The claim of the first preachers is that they witnessed the resurrected Jesus.
There are records that were written within 30 years but that was no good even though the evidence points to their authorship being within that time.
Why is that no good? Because they dare to mention Jesus prophecy about the temple and so they are automatically relegated to a late writing date and by people other than the names given by the early church, the ones who knew.

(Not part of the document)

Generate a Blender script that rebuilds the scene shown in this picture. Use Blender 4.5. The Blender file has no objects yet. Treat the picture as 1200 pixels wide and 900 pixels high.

Citation needed. The prophecy is only one of the factors for dating the Gospels. Have you not noticed that there is more to the dating than that?
 

Subduction Zone

Veteran Member
In John's gospel these people were there.
John 20:25 Near the cross of Jesus stood his mother, his mother’s sister, Mary the wife of Clopas, and Mary Magdalene. 26 When Jesus saw his mother there, and the disciple whom he loved standing nearby, he said to her, “Woman, here is your son,” 27 and to the disciple, “Here is your mother.” From that time on, this disciple took her into his home.
This is what we are given concerning the death of Jesus. The soldiers made sure He had died and the signs of the blood and water indicate death.
John 20:33 But when they came to Jesus and found that he was already dead, they did not break his legs. 34 Instead, one of the soldiers pierced Jesus’ side with a spear, bringing a sudden flow of blood and water. 35 The man who saw it has given testimony, and his testimony is true. He knows that he tells the truth, and he testifies so that you also may believe. 36 These things happened so that the scripture would be fulfilled: “Not one of his bones will be broken,” 37 and, as another scripture says, “They will look on the one they have pierced.”
They did not see Him wake up later, but they knew He died and saw Him up and well 3 days later. It is not that He was hobbling around or had bandages all over Him to help heal the wounds.
Then after making all this up, they began to teach it to the Jews and the whole world even though they were persecuted.
Sorry ,but the Gospels are not a reliable source for this. The Gospels are the claim. They cannot be the evidence.